El creyente profundo nunca olvida una valiosa enseñanza paulina: “Todo coopera al bien de los que aman a Dios” (Rom 8,28). Por eso mira los contratiempos, los fracasos y los disgustos como bendiciones en camuflaje. Todo lo costoso puede convertirse en fuente preciosa de experiencia y sabiduría. Los sufrimientos nos abren los ojos y nos recuerdan que estamos de paso en este “valle de lágrimas”. Además, nuestras cruces nos asocian a la misión redentora de Cristo. Esa asociación la expresa San Pablo a los Colosenses: “Me alegro de mis sufrimientos por ustedes. Así completo en mi carne lo que falta a los padecimientos de Cristo a favor de su cuerpo que es la Iglesia” (1,24).

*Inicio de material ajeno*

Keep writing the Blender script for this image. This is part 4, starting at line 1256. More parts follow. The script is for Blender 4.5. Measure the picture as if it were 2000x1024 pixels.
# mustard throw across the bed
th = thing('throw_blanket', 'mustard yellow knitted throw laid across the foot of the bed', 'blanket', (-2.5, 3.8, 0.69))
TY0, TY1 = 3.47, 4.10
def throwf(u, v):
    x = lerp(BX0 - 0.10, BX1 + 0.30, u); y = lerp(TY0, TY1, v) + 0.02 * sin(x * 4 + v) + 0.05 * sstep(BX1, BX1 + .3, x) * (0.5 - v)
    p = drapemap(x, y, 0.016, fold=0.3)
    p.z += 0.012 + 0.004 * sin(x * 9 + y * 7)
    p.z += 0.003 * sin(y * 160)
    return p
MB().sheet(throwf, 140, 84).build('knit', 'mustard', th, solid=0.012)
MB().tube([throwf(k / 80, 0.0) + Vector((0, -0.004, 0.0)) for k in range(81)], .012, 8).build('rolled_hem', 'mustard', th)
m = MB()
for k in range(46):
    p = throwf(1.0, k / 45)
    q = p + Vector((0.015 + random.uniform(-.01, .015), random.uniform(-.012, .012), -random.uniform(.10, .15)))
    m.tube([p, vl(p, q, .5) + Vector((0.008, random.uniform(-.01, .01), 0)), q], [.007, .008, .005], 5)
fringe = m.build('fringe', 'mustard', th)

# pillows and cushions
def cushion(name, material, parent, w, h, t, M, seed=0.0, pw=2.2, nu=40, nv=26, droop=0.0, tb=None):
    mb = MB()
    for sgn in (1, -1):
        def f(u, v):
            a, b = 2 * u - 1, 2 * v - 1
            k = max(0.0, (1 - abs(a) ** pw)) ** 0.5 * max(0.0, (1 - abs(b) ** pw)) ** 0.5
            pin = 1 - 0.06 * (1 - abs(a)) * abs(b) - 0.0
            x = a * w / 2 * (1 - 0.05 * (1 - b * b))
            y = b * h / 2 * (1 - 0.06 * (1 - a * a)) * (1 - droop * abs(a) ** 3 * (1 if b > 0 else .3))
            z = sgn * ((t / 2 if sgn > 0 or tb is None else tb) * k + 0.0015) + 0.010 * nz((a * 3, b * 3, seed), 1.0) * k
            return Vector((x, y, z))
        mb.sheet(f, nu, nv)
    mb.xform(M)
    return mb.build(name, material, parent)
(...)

El cuarto jueves de noviembre se celebraría superficialmente si sólo diéramos gracias a Dios por los bienes temporales que necesitamos durante nuestro efímero paso por la tierra. La acción de gracias madura no se detiene en los pequeños dones, sino que llega hasta Dios mismo, don supremo por excelencia. En las misas festivas se reza una oración que dice, “te damos gracias por tu inmensa gloria”. Se le agradece a Dios su existir y su generosidad al dársenos a Sí mismo. A Él se le acoge con la fe, esperanza y caridad. Quien reciba a Dios como sumo bien experimentará la veracidad de los versos teresianos: “Quien a Dios tiene, nada le falta. ¡Sólo Dios basta!”